Start of Information provided

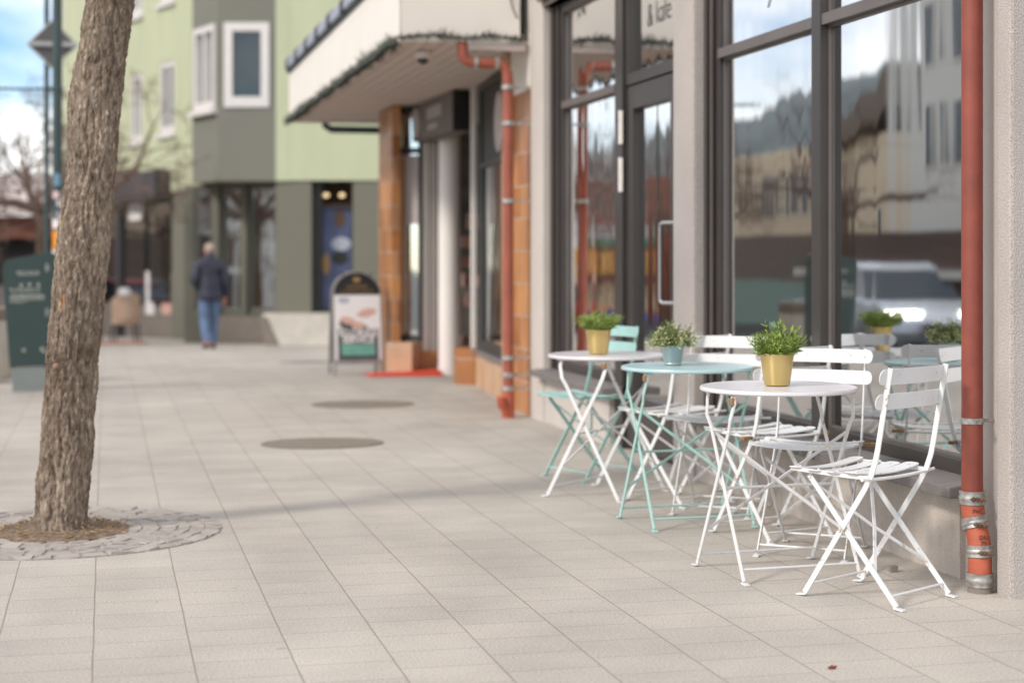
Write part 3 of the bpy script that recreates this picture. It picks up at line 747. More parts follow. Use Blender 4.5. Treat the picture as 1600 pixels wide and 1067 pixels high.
pipe2 = thing('drainpipe', 'dusty red drainpipe on the tiled pier, bending up under the canopy', 'drainpipe', (2.93, 12.35, 0))
q = [(2.93, 12.35, .22), (2.93, 12.35, 2.58)]
b = MB(); b.tube([(2.93, 12.35, .2), (2.93, 12.35, 2.50), (2.925, 12.35, 2.57), (2.90, 12.35, 2.625), (2.85, 12.35, 2.645), (2.66, 12.36, 2.645), (2.61, 12.36, 2.66), (2.585, 12.36, 2.70), (2.58, 12.36, 2.80)], .04, 18)
b.build('pipe', 'pipe_pale_red', pipe2, smooth=True, world=True)
b = MB(); b.tube([(2.93, 12.35, -.02), (2.93, 12.35, .22)], .047, 18); b.tube([(2.93, 12.33, .02), (2.87, 12.31, .10), (2.86, 12.30, .16)], .032, 12); b.build('hose', 'pipe_orange', pipe2, smooth=True, world=True)
for z in (.22, .32, .45, 1.62, 2.20, 2.47):
    b = MB(); b.lathe([(.041, z - .018), (.052, z - .016), (.052, z + .016), (.041, z + .018)], (2.93, 12.35, 0), n=18); b.box((2.96, 12.34, z - .008), (3.15, 12.36, z + .008))
    b.build('pipe_bracket', 'galvanised', pipe2, world=True)
for x in (2.68, 2.84):
    b = MB(); b.lathe([(.041, -.016), (.05, -.014), (.05, .014), (.041, .016)], (x, 12.357, 2.645), n=18, axis='x'); b.build('pipe_bracket', 'galvanised', pipe2, world=True)

# ------------------------------------------------------------------ tiled shop with the cream canopy
shop = thing('tiled_shop', 'orange tiled corner shop under a cream canopy with a white round column', 'shop', (3.3, 15.5, 0))
def sb(b, name, m, **k): return b.build(name, m, shop, world=True, **k)
def wallbox(b, p, q_, t, z0, z1):
    """upright slab from plan point p to q_, thickness t to the right of p->q_ (away from street)"""
    p = Vector(p); q_ = Vector(q_); d = (q_ - p).normalized(); nrm = Vector((d.y, -d.x)) * t
    pl = [tuple(p), tuple(q_), tuple(q_ + nrm), tuple(p + nrm)]
    a = sum(pl[i][0] * pl[(i + 1) % 4][1] - pl[(i + 1) % 4][0] * pl[i][1] for i in range(4))
    b.prism(pl if a > 0 else pl[::-1], z0, z1); return b
b = MB(); b.box((3.115, 12.345, -.2), (3.5, 12.96, 2.46)); sb(b, 'tiled_pier_or_reflection', 'orange_tile')
b = MB(); b.box((3.095, 12.345, 2.46), (3.5, 12.96, 6.0)); sb(b, 'upper_wall', 'cream_paint')
b = MB(); b.box((3.06, 12.96, -.2), (3.5, 13.12, 2.8)); sb(b, 'pier_edge', 'pale_tile')
# right-hand shop window on a slightly splayed wall
A, B = (3.15, 13.12), (3.36, 15.5)
b = MB(); wallbox(b, A, B, .25, -.3, .31); sb(b, 'tiled_plinth', 'pale_tile')
b = MB(); wallbox(b, (3.12, 13.12), (3.33, 15.48), .3, .31, .345); sb(b, 'window_sill', 'sill_stone')
def splay(t, off=0):
    d = (Vector(B) - Vector(A)); nrm = Vector((d.y, -d.x)).normalized()
    p = Vector(A) + d * t + nrm * off; return (p.x, p.y)
b = MB()
wallbox(b, splay(0, .03), splay(1, .03), .06, .345, .43); wallbox(b, splay(0, .03), splay(1, .03), .06, 2.72, 2.8)
wallbox(b, splay(0, .03), splay(.03, .03), .06, .43, 2.72); wallbox(b, splay(.93, .03), splay(1, .03), .06, .43, 2.72); wallbox(b, splay(.03, .03), splay(.93, .03), .06, 2.02, 2.06)
f = sb(b, 'window', 'black_frame')
b = MB(); wallbox(b, splay(.03, .06), splay(.93, .06), .008, .43, 2.02); g = b.build('pane', 'glass_old', f); g.data.transform(shop.matrix_basis.inverted())
b = MB(); wallbox(b, splay(.03, .05), splay(.93, .05), .03, 2.06, 2.72); sb(b, 'sign_panel', 'sign_dark')
cpt = splay(.45, .045); dd = (Vector(B) - Vector(A)).normalized()
b = MB(); M = axes((cpt[0], cpt[1], 2.36), (-dd.x, -dd.y, 0), (-dd.y, dd.x, 0)); b.lathe([(.26, 0), (.26, .012), (.245, .014)], n=40); xf(b, M); sb(b, 'round_emblem', 'sign_pale')
# end block and white post
b = MB(); b.prism([(3.215, 15.6), (3.345, 15.505), (3.7, 15.505), (3.7, 15.80), (3.215, 15.80)], -.3, .345); sb(b, 'tiled_plinth', 'orange_tile')
b = MB(); b.box((3.345, 15.58, .346), (3.388, 15.63, 2.8)); sb(b, 'white_post', 'offwhite')
# recess: dark shop inside with goods
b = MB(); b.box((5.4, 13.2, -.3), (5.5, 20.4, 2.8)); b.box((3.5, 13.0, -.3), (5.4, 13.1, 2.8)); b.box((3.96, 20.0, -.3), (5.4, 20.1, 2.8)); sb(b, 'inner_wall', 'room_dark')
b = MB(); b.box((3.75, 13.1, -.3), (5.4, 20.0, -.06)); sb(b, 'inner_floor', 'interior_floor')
b = MB()
for i in range(26):
    x = rnd.uniform(3.75, 4.4); y = rnd.uniform(16.3, 19.2); z = .2 + .22 * (i % 7); b.box((x, y, z), (x + .12, y + .2, z + rnd.uniform(.08, .18)))
tag(sb(b, 'shelved_goods', 'poster_pink'), kind='stuff')
b = MB(); b.lathe([(.115, -.12), (.115, 2.8)], (3.515, 17.5, 0), n=32); sb(b, 'column', 'offwhite', smooth=True)
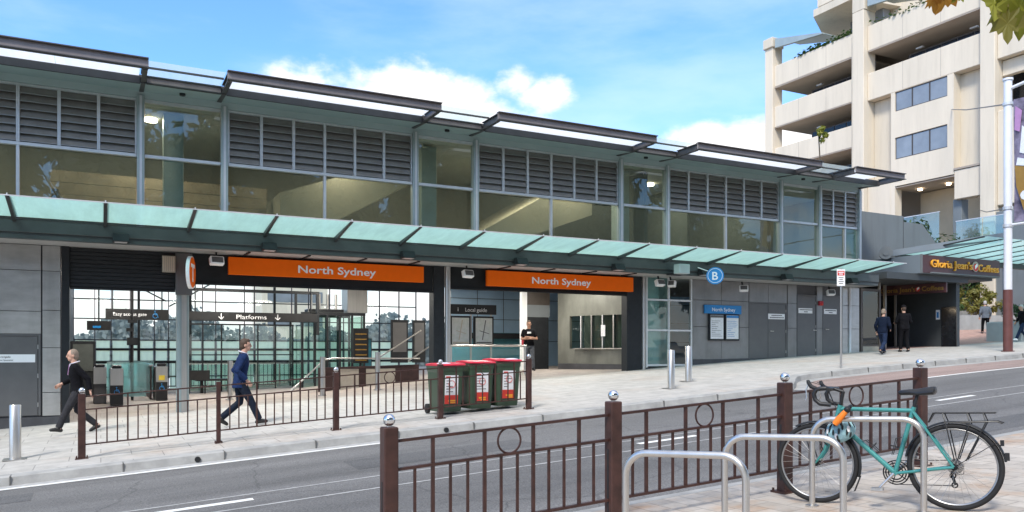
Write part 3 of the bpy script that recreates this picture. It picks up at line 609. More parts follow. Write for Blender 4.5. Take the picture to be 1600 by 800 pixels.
# opening 1 and 2
mb = MB(); mb.box(-.83, -.66, YF - .04, YF + .3, -1.75, 2.5); mb.build('jamb', 'charcoal', ST)
mb = MB()
for k in range(10): mb.box(-.655, 1.66, YF + .02, YF + .07, 1.555 + k * .0945, 1.555 + k * .0945 + .088)
mb.box(-.655, 1.66, YF + .0, YF + .09, 1.50, 1.55); mb.box(-.66, 1.67, YF + .075, YF + .09, 1.552, 2.5); mb.build('roller_shutter', 'shutter', ST, bevel=.008)
mb = MB(); mb.box(1.70, 1.98, YF - .02, YF + .3, -1.62, 2.5); o = mb.build('column', 'col_green', ST, bevel=.01)
mb = MB(); mb.box(1.80, 1.92, YF - .06, YF - .022, -1.6, 2.0); mb.build('cover_strip', 'brushed', o); mb = MB(); mb.box(1.66, 2.05, YF - .10, YF - .005, 1.43, 2.48); mb.build('column_casing', 'doorgrey', o, bevel=.01)
mb = MB(); mb.box(2.0, 8.56, YF + .02, YF + .12, 1.77, 2.5); mb.box(2.0, 8.56, YF - .02, YF + .14, 1.72, 1.765); mb.build('opening_fascia', 'fascia', ST)
mb = MB(); mb.box(8.58, 8.92, YF - .03, YF + .35, -1.3, 2.5); mb.build('column', 'charcoal', ST, bevel=.01)
mb = MB(); mb.cyl((9.02, YF - .02, -1.2), (9.02, YF - .02, 2.5), .085, 20); mb.build('round_column', 'brushed', ST, smooth=True)
mb = MB(); mb.box(9.12, 15.36, YF + .02, YF + .12, 1.90, 2.5); mb.box(9.12, 15.36, YF - .02, YF + .14, 1.85, 1.895); mb.build('opening_fascia', 'fascia', ST)
mb = MB(); mb.box(15.38, 15.98, YF - .03, YF + .3, -.9, 2.5); mb.build('column', 'charcoal', ST, bevel=.01)
mb = MB(); mb.cyl((16.06, YF - .02, -.8), (16.06, YF - .02, 2.5), .06, 16); mb.build('downpipe', 'brushed', ST, smooth=True)
# glazed bay
mb = MB()
for x in (16.17, 17.09, 18.06): mb.box(x - .03, x + .03, YF - .05, YF + .03, -.52, 2.5)
for z in (-.44, .73, 1.75): mb.box(16.2005, 17.0595, YF - .045, YF + .03, z - .03, z + .03); mb.box(17.1205, 18.0295, YF - .045, YF + .03, z - .03, z + .03)
fr = mb.build('window_frame', 'alu', ST)
for a, b in ((-.40, .695), (.765, 1.715), (1.785, 2.49)): pane(16.21, 17.05, a, b, fr, m='tealglass'); pane(17.13, 18.02, a, b, fr, m='winclear')
mb = MB(); mb.box(16.15, 18.2, YF - .035, YF + .03, -.85, -.53); mb.build('plinth', 'plinth', ST)
mb = MB(); mb.box(16.15, 17.08, YF + .5, YF + .55, -.5, 2.5); mb.build('screen_wall', 'concrete', ST)
mb = MB(); mb.box(17.0, 18.3, YF + 1.4, YF + 1.5, -.5, 2.5); mb.build('shaft_wall', 'interior_beige', ST)
# right lower cladding with sloping plinth
mb = MB(); mb.box(18.1, 26.45, YF + .022, YF + .12, -.8, 2.5); mb.build('backing_wall', 'plinth', ST)
cladding(18.12, 20.68, -.26, 2.5, 2, [.88, 1.80], m='cladding_dark'); cladding(20.70, 22.55, 1.80, 2.5, 2, [], m='cladding_dark')
cladding(22.58, 23.05, -.22, 2.5, 1, [.88, 1.80], m='cladding_dark'); cladding(24.10, 24.40, -.16, 2.5, 1, [.9], m='cladding_dark'); cladding(25.48, 26.42, -.12, 2.5, 2, [.9, 1.80], m='cladding')
mb = MB(); mb.prism([(18.1, YF - .033, -.85), (26.45, YF - .033, -.3), (26.45, YF - .033, -.13), (24, YF - .033, -.17), (18.1, YF - .033, -.265)], (0, .05, 0)); mb.build('plinth', 'plinth', ST)
door(20.74, 22.50, -.24, 1.76, leaves=2); door(23.12, 24.04, -.18, 2.10, handle=1); door(24.46, 25.42, -.14, 2.12, handle=-1)
plate(21.62, 22.44, 1.20, 1.40, ['#.6', '#.8'], 'white sign with two text lines on the wide double door')
plate(23.14, 23.86, 1.45, 1.64, ['#.85', '#.2'], 'white sign on the middle single grey door left of red alarm')
plate(24.48, 25.16, 1.45, 1.64, ['#.8', '#.25'], 'white sign on the rightmost grey door right of red alarm')
mb = MB(); mb.cyl((25.86, YF - .06, -.2), (25.86, YF - .06, 2.5), .045, 14); mb.build('downpipe', 'polewhite', ST, smooth=True)
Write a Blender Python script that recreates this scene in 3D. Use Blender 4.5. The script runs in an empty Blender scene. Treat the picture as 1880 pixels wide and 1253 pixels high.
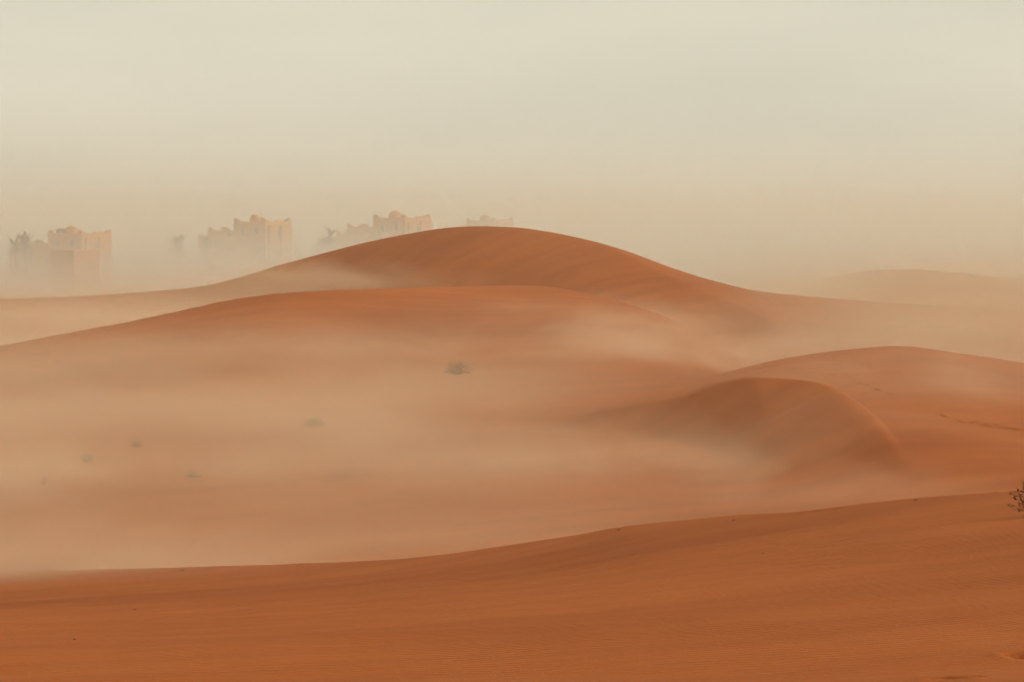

End of Information provided

• _Instructions for the task_: In the listing above, locate the line containing "b = MB(); b.box((5.4, 13.2, -.3), (5.5, 20.4, 2.8));" and the line containing "sb(b, 'column', 'offwhite', smooth=True)". Extract those two lines and every line between them, exactly as written, and only those.

• _Output for this exercise_:
b = MB(); b.box((5.4, 13.2, -.3), (5.5, 20.4, 2.8)); b.box((3.5, 13.0, -.3), (5.4, 13.1, 2.8)); b.box((3.96, 20.0, -.3), (5.4, 20.1, 2.8)); sb(b, 'inner_wall', 'room_dark')
b = MB(); b.box((3.75, 13.1, -.3), (5.4, 20.0, -.06)); sb(b, 'inner_floor', 'interior_floor')
b = MB()
for i in range(26):
    x = rnd.uniform(3.75, 4.4); y = rnd.uniform(16.3, 19.2); z = .2 + .22 * (i % 7); b.box((x, y, z), (x + .12, y + .2, z + rnd.uniform(.08, .18)))
tag(sb(b, 'shelved_goods', 'poster_pink'), kind='stuff')
b = MB(); b.lathe([(.115, -.12), (.115, 2.8)], (3.515, 17.5, 0), n=32); sb(b, 'column', 'offwhite', smooth=True)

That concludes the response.